● Request
Write out the listing below again, precisely as it is given.

● Raw data
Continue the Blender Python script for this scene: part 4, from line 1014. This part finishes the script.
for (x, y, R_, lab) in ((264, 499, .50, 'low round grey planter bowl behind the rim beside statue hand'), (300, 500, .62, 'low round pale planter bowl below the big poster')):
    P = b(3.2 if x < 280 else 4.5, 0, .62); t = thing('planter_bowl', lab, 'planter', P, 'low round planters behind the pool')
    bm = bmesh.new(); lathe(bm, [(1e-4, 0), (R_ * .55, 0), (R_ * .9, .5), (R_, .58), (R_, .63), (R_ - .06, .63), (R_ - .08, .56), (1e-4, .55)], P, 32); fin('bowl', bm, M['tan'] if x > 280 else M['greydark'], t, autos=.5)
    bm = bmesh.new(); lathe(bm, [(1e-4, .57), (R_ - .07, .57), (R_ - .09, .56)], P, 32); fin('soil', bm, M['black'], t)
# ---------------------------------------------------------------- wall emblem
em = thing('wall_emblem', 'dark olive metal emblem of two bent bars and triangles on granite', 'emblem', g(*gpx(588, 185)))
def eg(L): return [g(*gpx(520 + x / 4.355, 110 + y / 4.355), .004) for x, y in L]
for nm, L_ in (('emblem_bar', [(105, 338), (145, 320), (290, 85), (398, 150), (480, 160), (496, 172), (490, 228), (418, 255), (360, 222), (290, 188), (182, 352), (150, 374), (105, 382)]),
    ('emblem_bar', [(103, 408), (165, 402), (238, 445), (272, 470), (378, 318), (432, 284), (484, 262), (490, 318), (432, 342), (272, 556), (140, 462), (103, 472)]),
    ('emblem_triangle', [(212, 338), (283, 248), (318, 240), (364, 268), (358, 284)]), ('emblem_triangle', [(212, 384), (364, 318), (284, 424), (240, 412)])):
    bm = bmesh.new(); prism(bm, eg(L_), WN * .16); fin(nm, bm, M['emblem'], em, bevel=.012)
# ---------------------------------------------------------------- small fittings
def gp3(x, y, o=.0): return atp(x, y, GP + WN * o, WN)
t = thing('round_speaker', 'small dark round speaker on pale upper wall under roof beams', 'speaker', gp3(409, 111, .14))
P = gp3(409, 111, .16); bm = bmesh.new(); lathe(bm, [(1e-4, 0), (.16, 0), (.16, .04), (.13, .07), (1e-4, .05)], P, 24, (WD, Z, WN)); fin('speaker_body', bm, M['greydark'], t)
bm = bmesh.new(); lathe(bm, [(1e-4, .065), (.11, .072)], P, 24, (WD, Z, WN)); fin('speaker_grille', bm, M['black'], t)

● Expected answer
Continue the Blender Python script for this scene: part 4, from line 1014. This part finishes the script.
for (x, y, R_, lab) in ((264, 499, .50, 'low round grey planter bowl behind the rim beside statue hand'), (300, 500, .62, 'low round pale planter bowl below the big poster')):
    P = b(3.2 if x < 280 else 4.5, 0, .62); t = thing('planter_bowl', lab, 'planter', P, 'low round planters behind the pool')
    bm = bmesh.new(); lathe(bm, [(1e-4, 0), (R_ * .55, 0), (R_ * .9, .5), (R_, .58), (R_, .63), (R_ - .06, .63), (R_ - .08, .56), (1e-4, .55)], P, 32); fin('bowl', bm, M['tan'] if x > 280 else M['greydark'], t, autos=.5)
    bm = bmesh.new(); lathe(bm, [(1e-4, .57), (R_ - .07, .57), (R_ - .09, .56)], P, 32); fin('soil', bm, M['black'], t)
# ---------------------------------------------------------------- wall emblem
em = thing('wall_emblem', 'dark olive metal emblem of two bent bars and triangles on granite', 'emblem', g(*gpx(588, 185)))
def eg(L): return [g(*gpx(520 + x / 4.355, 110 + y / 4.355), .004) for x, y in L]
for nm, L_ in (('emblem_bar', [(105, 338), (145, 320), (290, 85), (398, 150), (480, 160), (496, 172), (490, 228), (418, 255), (360, 222), (290, 188), (182, 352), (150, 374), (105, 382)]),
    ('emblem_bar', [(103, 408), (165, 402), (238, 445), (272, 470), (378, 318), (432, 284), (484, 262), (490, 318), (432, 342), (272, 556), (140, 462), (103, 472)]),
    ('emblem_triangle', [(212, 338), (283, 248), (318, 240), (364, 268), (358, 284)]), ('emblem_triangle', [(212, 384), (364, 318), (284, 424), (240, 412)])):
    bm = bmesh.new(); prism(bm, eg(L_), WN * .16); fin(nm, bm, M['emblem'], em, bevel=.012)
# ---------------------------------------------------------------- small fittings
def gp3(x, y, o=.0): return atp(x, y, GP + WN * o, WN)
t = thing('round_speaker', 'small dark round speaker on pale upper wall under roof beams', 'speaker', gp3(409, 111, .14))
P = gp3(409, 111, .16); bm = bmesh.new(); lathe(bm, [(1e-4, 0), (.16, 0), (.16, .04), (.13, .07), (1e-4, .05)], P, 24, (WD, Z, WN)); fin('speaker_body', bm, M['greydark'], t)
bm = bmesh.new(); lathe(bm, [(1e-4, .065), (.11, .072)], P, 24, (WD, Z, WN)); fin('speaker_grille', bm, M['black'], t)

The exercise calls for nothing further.